Mistério e sexo são o segredo de "Yellowjackets", agora na Netflix
O sucesso "Yellowjackets" chega agora à Netflix buscando se tornar um fenômeno
Ao assistir aos primeiros episódios de “Yellowjackets”, desisti de escrever sobre a série do Showtime lançada originalmente no Brasil pela Paramount+ e agora disponibilizada pela Netflix. A série parecia fadada ao cancelamento após a primeira temporada, algo imperdoável para uma trama de mistério. Para minha surpresa, ela caiu no gosto do público, se tornou um fenômeno e obviamente já tem novas temporadas confirmadas.
“Yellowjackets” é a história de um time de futebol feminino que sobre um acidente aéreo a caminho de um campeonato. O avião cai em uma floresta e as meninas precisam se virar para sobreviver enquanto o resgate não chega. A narrativa alterna momentos pós-acidente com outros 25 anos depois, quando acompanhamos algumas delas adultas e vivendo suas vidas com as marcas adquiridas por tudo o que aconteceu na floresta.
A série mistura o drama das sobreviventes a jornadas de autoconhecimento e alguns mistérios, criando uma narrativa estendida sustentada por ganchos entre episódios, o que funciona bem em uma trama de episódios semanais. É curioso que, à época do lançamento original, eu escrevi que “Yellowjackets” seria bem consumida se disponibilizada toda de uma vez, o que poderia comprometer o boca a boca e a formulação de teorias, mas causaria um hype maior. Vamos ver como a série reage às maratonas da Netflix.
É interessante perceber como a série criada por Ashley Lyle e Bart Nickerson passeia entre os estilos e também entre épocas. “Yellowjackets” se assemelha muito às séries lançadas nos anos 2000, quando se buscava um novo “Lost” e tramas com grandes mistérios a serem respondidos, mas aposta pesado na estética noventista e na estrutura narrativa das séries de TV aberta dos anos 2010, que inseriram elementos procedurais dentro de um arco maior.
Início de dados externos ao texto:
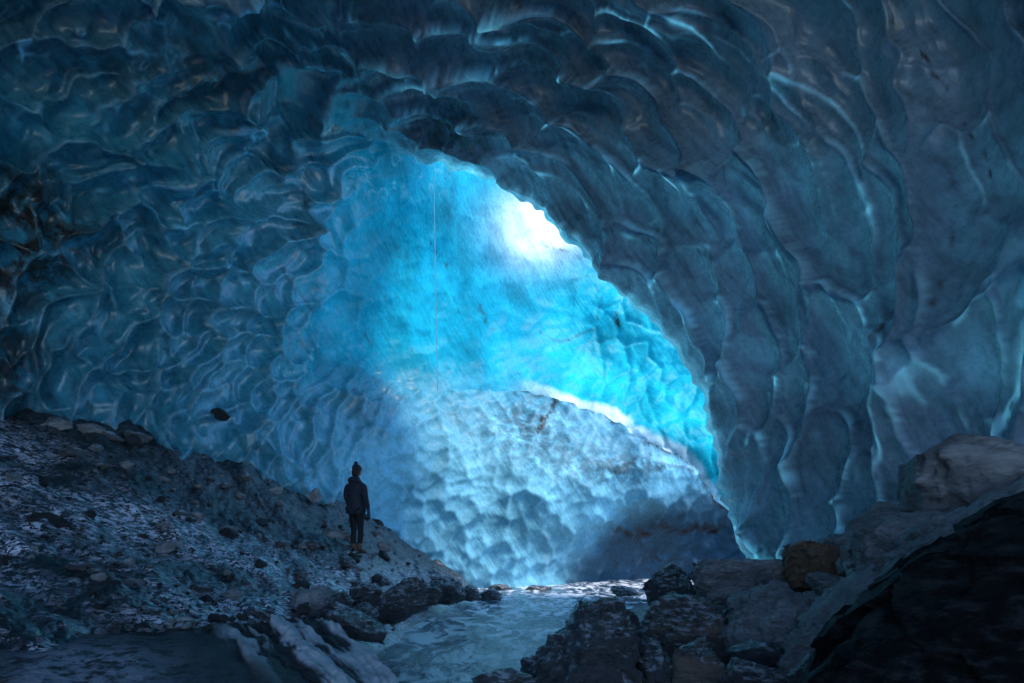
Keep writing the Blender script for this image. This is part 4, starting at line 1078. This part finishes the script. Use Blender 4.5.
# clothing
jk = blob('jacket', [(0, -0.005, 0.80, 0.205, 0.155), (0, 0, 0.88, 0.205, 0.16), (0, -0.01, 1.02, 0.178, 0.14), (0, -0.015, 1.14, 0.175, 0.14), (0, -0.02, 1.28, 0.205, 0.15),
                     (0, -0.015, 1.38, 0.20, 0.13), (0, -0.005, 1.44, 0.13, 0.105), (0, 0.0, 1.49, 0.085, 0.085)], navy, person, seg=36, wrinkle=0.016, seed=5)
for s, pts in ((1, [(0.15, -0.01, 1.39), (0.205, -0.015, 1.30), (0.235, -0.02, 1.14), (0.245, 0.02, 1.0), (0.25, 0.06, 0.89)]),
               (-1, [(-0.15, -0.01, 1.39), (-0.205, -0.01, 1.30), (-0.235, -0.01, 1.15), (-0.225, 0.06, 1.02), (-0.205, 0.11, 0.92)])):
    skin_object('sleeve', pts, [(0, 1), (1, 2), (2, 3), (3, 4)], [0.075, 0.073, 0.062, 0.054, 0.048], navy, jk)
hood = blob('hood', [(0, -0.055, 1.40, 0.10, 0.07), (0, -0.075, 1.44, 0.135, 0.10), (0, -0.07, 1.49, 0.130, 0.095), (0, -0.05, 1.525, 0.10, 0.075), (0, -0.04, 1.54, 0.06, 0.045)], navy, jk, wrinkle=0.012, seed=9)
skin_object('leggings', [(0, 0, 0.90), (0.085, 0, 0.84), (0.095, 0.015, 0.66), (0.10, 0.02, 0.49), (0.105, 0.0, 0.30), (0.105, -0.02, 0.13),
                         (-0.085, 0, 0.84), (-0.08, 0.02, 0.66), (-0.075, 0.03, 0.49), (-0.075, 0.02, 0.30), (-0.075, 0.02, 0.13)],
            [(0, 1), (1, 2), (2, 3), (3, 4), (4, 5), (0, 6), (6, 7), (7, 8), (8, 9), (9, 10)],
            [(0.15, 0.11), 0.095, 0.082, 0.060, 0.062, 0.043, 0.095, 0.082, 0.060, 0.062, 0.043], black, person)
hair_m = simple_mat('dark_hair', (0.02, 0.014, 0.010), 0.6, 0.8, 150)
blob('hair', [(0.0, -0.015, 1.55, 0.06, 0.05), (0.0, -0.01, 1.59, 0.078, 0.075), (0.005, 0.0, 1.63, 0.088, 0.088), (0.008, 0.008, 1.68, 0.088, 0.092), (0.008, 0.01, 1.72, 0.07, 0.075)], hair_m, person, wrinkle=0.006)
bn = blob('beanie', [(0.01, 0.028, 1.665, 0.088, 0.104), (0.01, 0.022, 1.69, 0.092, 0.108), (0.008, 0.015, 1.73, 0.088, 0.10), (0.005, 0.005, 1.775, 0.065, 0.072), (0.005, 0.0, 1.795, 0.028, 0.03)], knit, person, wrinkle=0.004)
ell('pompom', (0.005, -0.005, 1.812), (0.038, 0.038, 0.034), knit, bn)
for s, cx_, cy_ in ((1, 0.105, -0.02), (-1, -0.075, 0.02)):
    b_ = skin_object('boot', [(cx_, cy_ - 0.02, 0.22), (cx_, cy_ - 0.02, 0.08), (cx_ + 0.005, cy_ + 0.06, 0.055), (cx_ + 0.012, cy_ + 0.16, 0.045)], [(0, 1), (1, 2), (2, 3)],
                     [0.058, 0.056, 0.052, 0.042], boot_m, person)
    bm = bmesh.new(); bmesh.ops.create_cube(bm, size=1)
    bmesh.ops.transform(bm, matrix=Matrix.Translation((cx_ + 0.004, cy_ + 0.05, 0.012)) @ Matrix.Diagonal((0.10, 0.30, 0.028, 1)), verts=bm.verts)
    bmesh.ops.bevel(bm, geom=[e for e in bm.edges if abs(e.verts[0].co.z - e.verts[1].co.z) > 0.01], offset=0.035, segments=3, affect='EDGES')
    me = bpy.data.meshes.new('sole'); bm.to_mesh(me); bm.free(); link('sole', me, sole_m, b_)
# gloves: palm, four curled fingers and a thumb
for wx, wy, wz, s in ((0.25, 0.065, 0.87, 1), (-0.20, 0.12, 0.90, -1)):
    g = blob('glove', [(wx, wy + 0.012, wz - 0.10, 0.024, 0.042), (wx, wy + 0.008, wz - 0.06, 0.026, 0.046), (wx, wy, wz - 0.01, 0.030, 0.036), (wx, wy, wz + 0.03, 0.036, 0.038)], glove_m, person, seg=16)
    for k in range(4):
        fy_ = wy - 0.026 + 0.024 * k; ln = (0.068, 0.08, 0.084, 0.074)[k]
        skin_object('finger', [(wx, fy_ + 0.01, wz - 0.085), (wx - s * 0.006, fy_ + 0.012, wz - 0.085 - ln * .5), (wx - s * 0.024, fy_ + 0.014, wz - 0.085 - ln)], [(0, 1), (1, 2)], [0.0115, 0.0105, 0.009], glove_m, g, sub=1)
    skin_object('thumb', [(wx - s * 0.004, wy + 0.035, wz - 0.04), (wx - s * 0.012, wy + 0.062, wz - 0.075), (wx - s * 0.02, wy + 0.066, wz - 0.105)], [(0, 1), (1, 2)], [0.015, 0.012, 0.010], glove_m, g, sub=1)
# ------------------------------------------------------------------ camera, sky, sun
sc = bpy.context.scene
cam = bpy.data.cameras.new('camera'); cam.lens = 20.0; cam.sensor_width = 36.0
cam.shift_y = (HY - 341.5) / 1024.0; cam.clip_end = 2000; cam.clip_start = 0.05
co = bpy.data.objects.new('camera', cam); COL.objects.link(co)
co.location = (0, 0, CZ); co.rotation_euler = (math.radians(90), 0, 0)
sc.camera = co
SUN = Vector((0.60, -0.22, 0.85)).normalized()
w = bpy.data.worlds.new('World'); sc.world = w; w.use_nodes = True
nt = w.node_tree; nt.nodes.clear()
sky = nt.nodes.new('ShaderNodeTexSky'); sky.sky_type = 'NISHITA'; sky.sun_disc = False
sky.sun_elevation = math.asin(SUN.z); sky.sun_rotation = math.atan2(SUN.x, SUN.y)
sky.dust_density = 0.2; sky.ozone_density = 3.0; sky.altitude = 1200
bg = nt.nodes.new('ShaderNodeBackground'); bg.inputs[1].default_value = 0.15
wo = nt.nodes.new('ShaderNodeOutputWorld'); wb = nt.nodes.new('ShaderNodeMix'); wb.data_type = 'RGBA'; wb.blend_type = 'MULTIPLY'; wb.inputs[0].default_value = 1.0; wb.inputs[7].default_value = (0.76, 0.88, 1.0, 1)
nt.links.new(sky.outputs[0], wb.inputs[6]); nt.links.new(wb.outputs[2], bg.inputs[0]); nt.links.new(bg.outputs[0], wo.inputs[0])
sl = bpy.data.lights.new('sun', 'SUN'); sl.energy = 1.4; sl.angle = math.radians(14); sl.color = (1.0, 0.98, 0.95)
so = bpy.data.objects.new('sun', sl); COL.objects.link(so)
so.rotation_euler = SUN.to_track_quat('Z', 'Y').to_euler()
sc.view_settings.view_transform = 'Standard'; sc.view_settings.look = 'None'; sc.view_settings.gamma = 1.0
sc.view_settings.exposure = EXPOSURE
sc.cycles.use_denoising = True
sc.cycles.max_bounces = 8; sc.cycles.diffuse_bounces = 5; sc.cycles.glossy_bounces = 3; sc.cycles.transmission_bounces = 4
sc.cycles.sample_clamp_indirect = 6.0
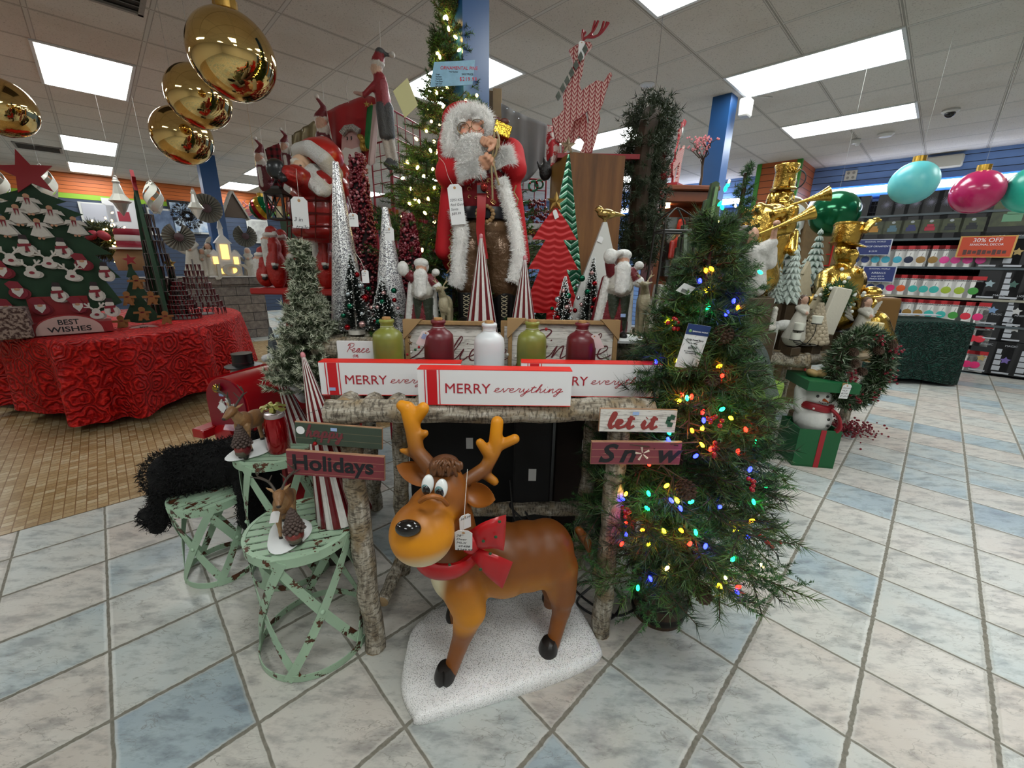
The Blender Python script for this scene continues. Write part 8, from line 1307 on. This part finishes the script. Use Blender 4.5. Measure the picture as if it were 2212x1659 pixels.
# ================================================================ RED CLOTH TABLE AND WOODEN DISPLAY TREES
RZ=.77;out=[(-4.7,3.5),(-4.26,3.33),(-3.75,3.17),(-3.39,3.17),(-3.2,3.45),(-3.1,3.95),(-3.14,4.5),(-3.5,5.25),(-4.1,5.7),(-4.9,5.4),(-5.3,4.5),(-5.1,3.8)]
draped('tablecloth','red rose-textured cloth in deep folds over the big round-ended table',out,RZ,.10,rose_mat('rose_red','#86060a','#b40c0e','#dc2a20',6.5),.08,10,.0)
t=thing('folding_table','table under the red rose cloth, black foot showing at the floor','table',(-4.1,4.3,0),.8);mb=MB();mb.lathe([(.75,RZ-.06),(.75,RZ-.03),(0,RZ-.03)],n=30);mb.build('tabletop',M('laminate'),t,0);f_=atz(176,918,0)-Vector((-4.1,4.3,0));c8,s8=math.cos(-.8),math.sin(-.8)
for x,y in((f_.x*c8-f_.y*s8,f_.x*s8+f_.y*c8),(.6,-.4),(-.5,.5),(.5,.5)):mb=MB();mb.tube([(x,y,0),(x,y,.06),(x*.9,y*.9,RZ-.06)],[.028,.022,.018],10);mb.build('leg',M('black_rubber'),t)
Q1=topq(atz(140,708,RZ+.05))[1]+.12
def pz(x,y,q):v=onq(x,y,q);return topq(v)[0],v.z
def qtree(nm,lb,px,q,axis,mat,starpx,star_r,cat='display tree',mirror=True,zb=None,starm=None):
 R=[pz(x,y,q)for x,y in px];ap,az=R[0];zb=R[-1][1]if zb is None else zb;t=thing(nm,lb,cat,rm(ap,q,RZ+.008),BR);o=[(p-ap,z-RZ)for p,z in R]
 pl=o+[(-a,b)for a,b in o[::-1][:-1]]if mirror else o;mb=MB();mb.prism(pl,.03);mb.build('cross_panel',mat,t,0);mb=MB();mb.prism([(0,o[0][1])]+[(a*.7,b)for a,b in o]+[(0,o[-1][1])],.03,R=R3(0,0,PI/2));mb.build('cross_panel',mat,t,0)
 if star_r:p,z=pz(*starpx,q);mb=MB();mb.prism([(x+p-ap,y+z-RZ)for x,y in star(5,star_r,star_r*.42,PI/2+.15)],.04,(0,-.03,0));mb.build('star',starm or M('star_red','#8c0f1c',.5),t,0)
 return t,ap
WGN=M('tree_paint_green','#123a20',.7,var=.3,vs=6)
Tt,ap1=qtree('display_tree','huge dark green wooden display tree with red star, hung with white ornaments',[(57,391),(90,418),(143,438),(121,444),(180,466),(150,475),(203,510),(175,512),(243,551),(205,553),(262,602),(225,604),(265,655),(180,690)],Q1,57,WGN,(60,378),.17)
b0,b1=pz(52,712,Q1),pz(230,712,Q1);mb=MB();mb.box(((b0[0]+b1[0])/2-ap1-.2,-.05,.045),((b1[0]-b0[0])+.5,.35,.09));mb.box(((b0[0]+b1[0])/2-ap1,.0,.17),(.36,.05,.26));mb.build('red_base',M('base_crimson','#8a0f18',.5),Tt,0)
def bw(par,x,y,q,w_,h,dy):
 p,z=pz(x,y,q);o=par.location;lp=Vector((p,0,0));X=p-topq(o)[0];Z=z-o.z;mb=MB();ol=[(X+w_/2*math.cos(a),Z-h/2+h*math.sin(a)**.8)for a in np.linspace(0,PI,20)];mb.prism(ol,.015,(0,dy,0));mb.build('name_plate',M('plate_pink','#b89a94',.6,var=.15,vs=6),par,0);mb=MB();mb.prism([(X+(a-X)*1.06,Z-h/2+(b-Z+h/2)*1.08-.004)for a,b in ol],.012,(0,dy+.004,0));mb.build('plate_edge',M('base_crimson'),par,0)
 text('BEST',h*.40,M('word_black','#15171c',.7),par,(X,dy-.0085,Z+h*.03),align='CENTER',bold=.001,ext=.0006);text('WISHES',h*.40,MC['word_black'],par,(X,dy-.0085,Z-h*.36),align='CENTER',bold=.001,ext=.0006,sx=1.25)
bw(Tt,152,695,Q1,pz(222,690,Q1)[0]-pz(82,700,Q1)[0],.15,-.235)
OW=M('ornament_white','#cdc9c2',.6,var=.1,vs=40);OR_=M('ornament_red','#7c1024',.6);OSK=M('ornament_skin','#b88a6c',.6)
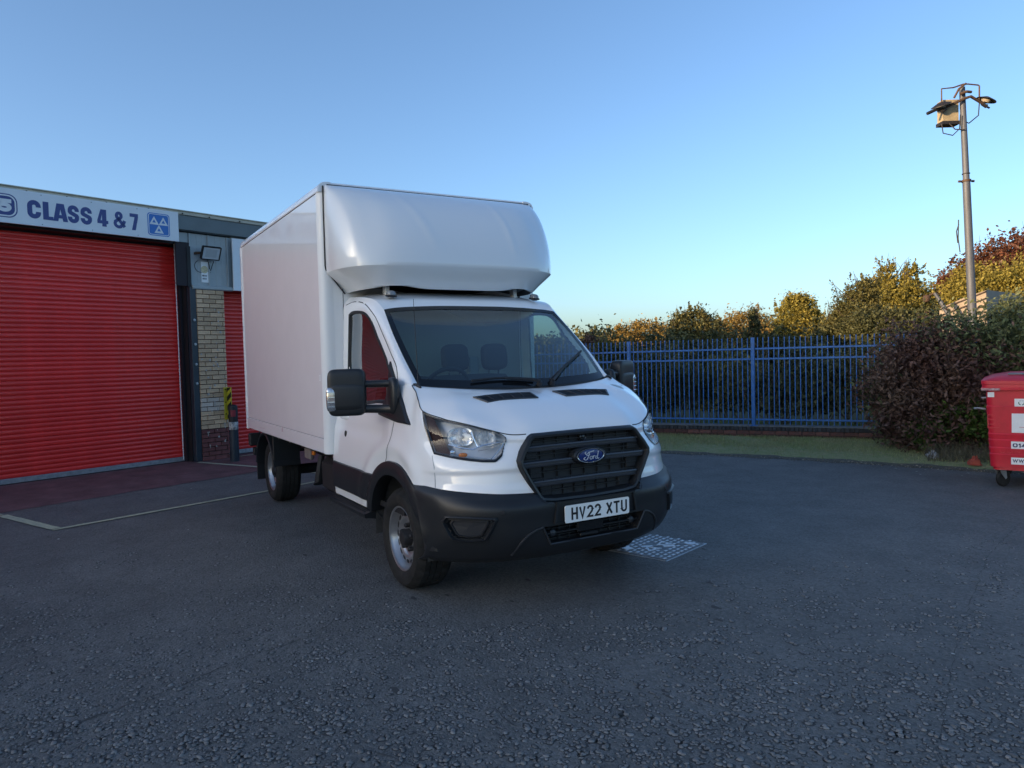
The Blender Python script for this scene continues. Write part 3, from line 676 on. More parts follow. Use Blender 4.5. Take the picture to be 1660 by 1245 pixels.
blabel(.014,.066,1.022,1.078); l0=blabel(.290,.62,.920,1.006); l1=blabel(.262,.98,.628,.842); l2=blabel(.256,1.0,.448,.530); l3=blabel(.256,1.0,.272,.350)
for i in range(3):
    a0=90+120*i; P=[(.325+.026*math.cos(math.radians(a0+t)),.963+.026*math.sin(math.radians(a0+t))) for t in (-48,-15,15,42)]
    MB().stroke(P,.010,(0,fy(.96)-.0036,0),EX,EZ,EN,.0006).build('recycling_arrow',mat('label_green',(.05,.16,.12),.5) if i==0 else bpy.data.materials['label_green'],l0,0)
MB().add([(.305,fy(.69)-.0038,.688),(.90,fy(.69)-.0038,.688),(.90,fy(.69)-.0038,.693),(.305,fy(.69)-.0038,.693)],[(0,1,2,3)]).build('printed_line',mat('label_red',(.5,.12,.14),.5),l1,0)
MB().add([(.398,fy(.64)-.0038,.634),(.45,fy(.64)-.0038,.634),(.45,fy(.67)-.0038,.672),(.398,fy(.67)-.0038,.672)],[(0,1,2,3)]).build('printed_block',bpy.data.materials['label_red'],l1,0)
for ch,x,wd in (('0',.245,.046),('1',.296,.030),('4',.326,.048)): letter(ch,(x,fy(.48)-.0036,.464),EX,EZ,EN,wd,.048,.013,.0008,'letter',M_navy,l2)
for i in range(3): letter('w',(.244+i*.054,fy(.31)-.0036,.296),EX,EZ,EN,.050,.052,.009,.0008,'letter',M_navy,l3)
for ch,x in (('C',.125),('O',.195),('N',.265),('T',.335)): letter(ch,(x,fy(.39)+.001,.392),EX,EZ,EN,.052,.048,.010,.003,'embossed_letter',M_bin,body)
def castor(x,y,a):
    c=MB().bbox((x-.05,y-.05,.200),(x+.05,y+.05,.212),.004).build('castor',M_galv,bi,0)
    ca_,sa_=math.cos(a),math.sin(a); tr=lambda P:[(x+p*ca_-q*sa_,y+p*sa_+q*ca_,r) for p,q,r in P]
    for s in (-1,1):
        MB().add(tr([(-.045,s*.030,.205),(.045,s*.030,.205),(.06,s*.030,.10),(.04,s*.030,.085),(-.02,s*.030,.15)])+tr([(-.045,s*.034,.205),(.045,s*.034,.205),(.06,s*.034,.10),(.04,s*.034,.085),(-.02,s*.034,.15)]),[(0,1,2,3,4),(9,8,7,6,5),(0,5,6,1),(1,6,7,2),(2,7,8,3),(3,8,9,4),(4,9,5,0)]).build('fork',M_galv,c,0)
    o=np.array(tr([(.04,0,.095)])[0]); ax=np.array([-sa_,ca_,0])
    MB().lathe([(.0,-.020),(.05,-.020),(.085,-.022),(.094,-.014),(.095,0),(.094,.014),(.085,.022),(.05,.020),(0,.020)],o,ax,22).build('wheel',M_rub,c,40)
castor(.13,.13,.9); castor(W_-.13,.13,.4); castor(.13,D_-.13,.7); castor(W_-.13,D_-.13,.2)
MB().tube([(-.015,.35,.86),(-.09,.35,.87),(-.13,.36,.865)],.012,6).build('side_peg',M_galv,bi)
MB().tube([(-.005,.45,.99),(-.06,.46,.985)],.010,6).build('side_peg',M_galv,bi)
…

O arco do passado não é muito distante de uma trama de “Malhação”, com as jovens e os poucos homens que estavam no avião em questões sobre amizade, sexualidade e relacionamentos. Em alguns momentos, inclusive, todos agem como se estivessem em uma grande colônia de férias no meio da natureza. Nesse arco, “Yellowjackets” lembra bastante a boa (mas cancelada) “The Wilds” ao misturar um drama de sobrevivência com toques de suspense às questões típicas da idade das personagens e também ao fazer as ligações entre as duas narrativas paralelas.
A série aproveita as liberdades para caprichar na violência - há momentos bem gore - e permitir uma ou outra cena de sexo menos pudica. Aos poucos, a série se aprofunda no psicológico das adultas, principalmente a frustrada dona de casa Shauna (Melanie Lynskey), Natalie (Juliette Lewis), uma punk recém-saída da reabilitação, e Taissa (Tawny Cypress), mulher negra e gay em uma disputa por uma vaga no Senado. Ainda há Misty (Christina Ricci), construída intencionalmente como esquista e dúbia pelo texto para que boa dose da desconfiança recaia sobre ela.
É curioso como o texto espera que o público releve alguns comportamentos das jovens - afinal, são adolescentes em situações limítrofes - e depois espera que façamos o mesmo com as personagens já adultas. “Yellowjackets” se sustenta sobre os mistérios de ambos os arcos e as viradas da trama, e é por isso que o roteiro gasta tanto tempo criando novas possibilidades e alimentando-as, mesmo que seja apenas para abandoná-la em sequência.
Originalmente uma série de episódios semanais, ela precisava dessas viradas para manter o interesse do público e fomentar teorias e discussões ao longo da semana, mas essa constante manipulação das expectativas também pode frustrar o espectador. O texto também requer que a audiência ignore suas muitas coincidências e as mudanças de comportamento que têm como único objetivo colocar a trama em movimento, um recurso de roteiros pouco criativos.
A série é eficaz em construir mistérios e nos faz querer saber sempre mais. Em, ela série é péssima em resolver qualquer coisa, apostando nos finais de temporada como uma desova de soluções. O acúmulo de mistérios, alguns bem desnecessários, como o do filho de Taissa, incomoda e dispersa a atenção do público para os pontos fortes da narrativa.
É necessário que “Yellowjackets” tenha um rumo definido, uma quantidade máxima de episódios pensados para entregar recompensas e a sensação de que a trama vai a algum lugar. Caso contrário, a série poderá ficar conhecida por sua “enrolação” - suas similaridades com “Lost” pesam contra ela neste ponto. As duas temporadas já lançadas divertem e envolvem, mas já começam a dar sinais de um cansaço, do mistério pelo mistério que, aos poucos, dissolve o interesse.